Furnish shows that in “the most extended biblical reference to same-sex activity – Romans 1 – it “is not as such the topic … the apostle’s point is that ‘all have sinned’. … He is not thinking of particular ‘sins’.” Says Furnish: “The biblical references and allusions to same-sex acts reflect the cultural, religious, and situational particularities of the various times and places in and for which they were formulated”. Seamands uses the very same principle of interpretation in issues of slavery and the place of women, but for reasons reflecting his bias, refuses to apply it to sex. He insists on but one biblical model of sex (monogamous heterosexual marriage) though with reference to slavery and women’s issues, he says “specific moral directives vary according to the sociological and cultural context of the times”. But how can he overlook the Bible’s several models of sexual morality? And is he not aware that in the last century, Methodists split North and South because his conservative forebears insisted that the Bible supported their system of slavery? Doesn’t he know that his conservative cohorts in other denominations still use a wooden reading of the Bible to keep women out of pulpits? Evidently even conservatives can read the Bible differently.

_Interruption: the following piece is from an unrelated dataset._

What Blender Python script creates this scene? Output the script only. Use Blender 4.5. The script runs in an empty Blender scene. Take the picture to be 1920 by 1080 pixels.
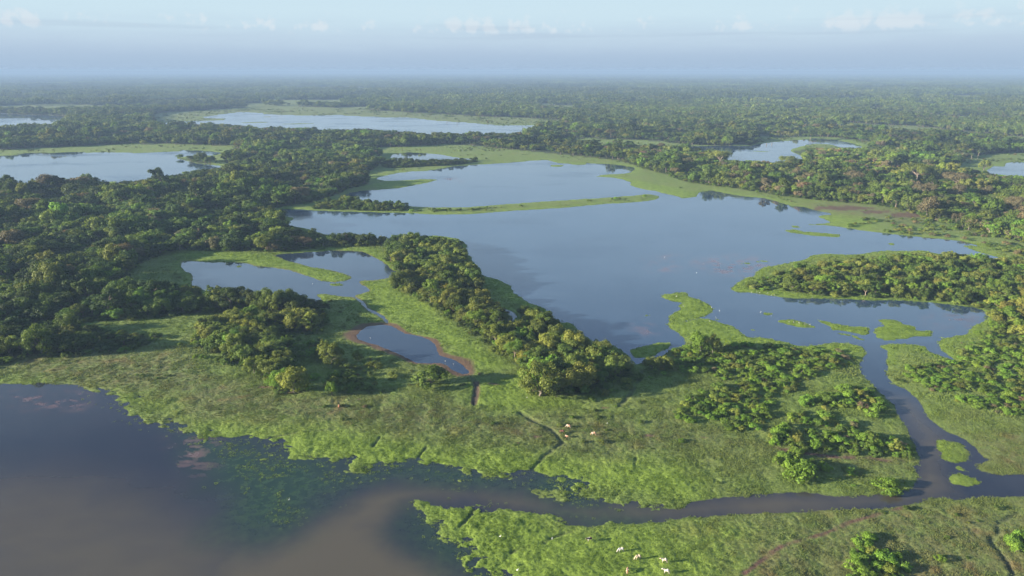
import bpy, math, random
import numpy as np
from mathutils import Vector

SC = bpy.context.scene
COL = SC.collection
RNG = np.random.default_rng(11)
random.seed(11)

# ------------------------------------------------------------------ camera, sky, sun, exposure
CAM_H = 125.0
FPX = 1300.0                       # focal length in pixels of a 1920 px wide frame
HORIZON = 131.0                    # eye level in the 1080 px high frame
PITCH = math.atan((540.0 - HORIZON) / FPX)
cam_d = bpy.data.cameras.new('camera')
cam = bpy.data.objects.new('camera', cam_d)
COL.objects.link(cam)
cam.location = (0, 0, CAM_H)
cam.rotation_euler = (math.pi / 2 - PITCH, 0, 0)
cam_d.sensor_width = 36.0
cam_d.lens = 36.0 * FPX / 1920.0
cam_d.clip_start = 1.0
cam_d.clip_end = 80000.0
SC.camera = cam

SUN_EL = math.radians(12.5)
SUN_AZ = math.radians(191.5)       # where the sun stands, counter-clockwise from +X
SUN_DIR = Vector((math.cos(SUN_AZ) * math.cos(SUN_EL), math.sin(SUN_AZ) * math.cos(SUN_EL), math.sin(SUN_EL)))
SKY_STRENGTH = 0.08
SUN_STRENGTH = 5.0
EXPOSURE = 1.95

world = bpy.data.worlds.new('World')
SC.world = world
world.use_nodes = True


def N(nt, kind, **kw):
    n = nt.nodes.new(kind)
    for k, v in kw.items():
        if k.startswith('i_'):
            n.inputs[k[2:].replace('_', ' ')].default_value = v
        elif k[0] == 'n' and k[1:].isdigit():
            n.inputs[int(k[1:])].default_value = v
        else:
            setattr(n, k, v)
    return n


def math_n(nt, op, a, b=None, c=None, clamp=False):
    n = nt.nodes.new('ShaderNodeMath')
    n.operation = op
    n.use_clamp = clamp
    for i, v in enumerate((a, b, c)):
        if v is None:
            continue
        if isinstance(v, (int, float)):
            n.inputs[i].default_value = v
        else:
            nt.links.new(v, n.inputs[i])
    return n.outputs[0]


def mix_c(nt, fac, a, b, blend='MIX'):
    n = nt.nodes.new('ShaderNodeMix')
    n.data_type = 'RGBA'
    n.blend_type = blend
    n.clamp_factor = True
    for s, v in ((n.inputs[0], fac), (n.inputs[6], a), (n.inputs[7], b)):
        if isinstance(v, (int, float)):
            s.default_value = v
        elif isinstance(v, tuple):
            s.default_value = (v[0], v[1], v[2], 1.0)
        else:
            nt.links.new(v, s)
    return n.outputs[2]


def ramp(nt, fac, stops, interp='LINEAR'):
    n = nt.nodes.new('ShaderNodeValToRGB')
    e = n.color_ramp.elements
    n.color_ramp.interpolation = interp
    while len(e) < len(stops):
        e.new(0.5)
    for i, (p, c) in enumerate(stops):
        e[i].position = p
        e[i].color = (c[0], c[1], c[2], 1) if isinstance(c, tuple) else (c, c, c, 1)
    nt.links.new(fac, n.inputs[0])
    return n.outputs[0]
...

Good News is an antigay Methodist caucus organ. Rogers and Mediger claim to be “ex-gays”. Here, they purport to cite “many leading psychiatrists and researchers [who] say yes” to the question: “Can Homosexuals Change?” Whom do they cite to support this? Strange as it may seem, they cite a board member of a progay counseling service, a psychiatrist who refers gay people to that progay service, another whose son is a gay activist, another who says “Homosexuality is a natural form of sexual expression”, called the American Psychiatric Association’s declassification of homosexuality as a disorder “the biggest step in the right direction”, and, a man who, at a gay activist rally, urged his audience to come out of the closet and fight society’s homophobia. They cite another who admits he offers no “cure” for homosexuality and another who says “it is no more possible to change a homosexual orientation into a heterosexual one than it is – take special note! – to change a heterosexual orientation into a homosexual one”, adding that sexual orientation, like native language, “cannot be dislodged from the brain once it has become fixated there from childhood onward”. Good News readers are told none of this “bad news”. Neither do Rogers and Medinger admit that one of their other experts – and they refer to only two more – recommends “herbal teas and mineral waters” as well as “daily exercise” to change homosexual orientation!